A violência que usurpa a democracia

15/02/2014 - A violência usurpou a democracia
- Wanderley Guilherme dos Santos - Carta Maior

Sim, há algo de podre na política brasileira, mas enganam-se os que presumem que a podridão esteja só no Legislativo ou que de lá provenha.

Há algo de podre na política brasileira.

O discurso do ódio contaminou a cultura.

A violência física que assusta não é mais condenável do que a degradação pela palavra.

Introduzido durante os debates da Ação Penal 470, a televisão propagou Brasil a fora o escárnio como argumento, a salivação como prova irrefutável e a falta de compostura de alguns magistrados como aparte retórico.

Surpreendente a cada dia, durante todo o segundo semestre de 2013, os indiscutíveis mestres do STF, solidamente preparados, transformavam-se em arengueiros pernósticos a vociferar vitupérios em latim, em alemão e em inglês.

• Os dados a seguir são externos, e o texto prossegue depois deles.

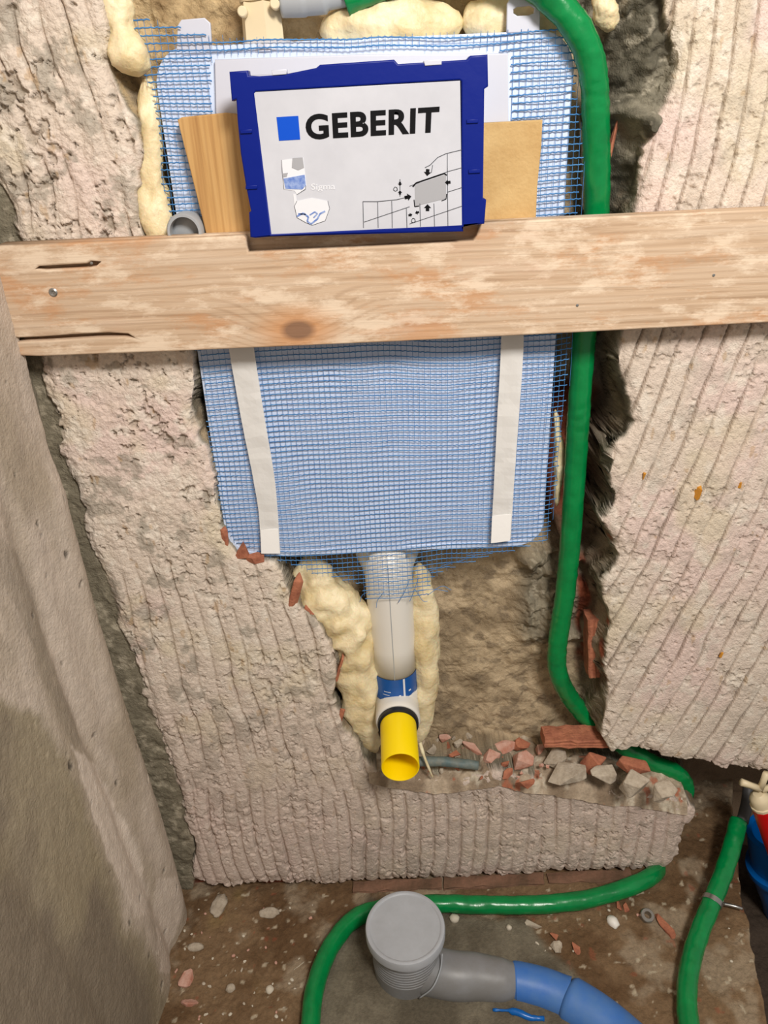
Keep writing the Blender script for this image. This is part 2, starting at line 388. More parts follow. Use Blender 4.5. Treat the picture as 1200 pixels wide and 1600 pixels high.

À língua portuguesa reservaram-se rebuscadas construções gramaticais com que degradavam de modo vil os réus em julgamento.

O valor intrínseco das evidências, muita vezes nulo, era irrelevante para o altissonante juízo que os homens de capas fúnebres proferiam.

Foi negado aos acusados a preservação última da dignidade de pessoa, a mesma que foi concedida ao assassino de Tim Lopes, Elias Maluco, ao ser descoberto: “prende, mas não esculacha”.

Com linguajar de estilo maneirista, as capas fúnebres do Supremo Tribunal Federal esculacharam quanto quiseram os réus da Ação Penal 470 perante uma audiência nacional, nela incluídos os “Elias Malucos” em liberdade.

E continuam, buscando proibir que sejam depositários da solidariedade de cidadãos e cidadãs em pleno gozo de seus direitos civis e políticos.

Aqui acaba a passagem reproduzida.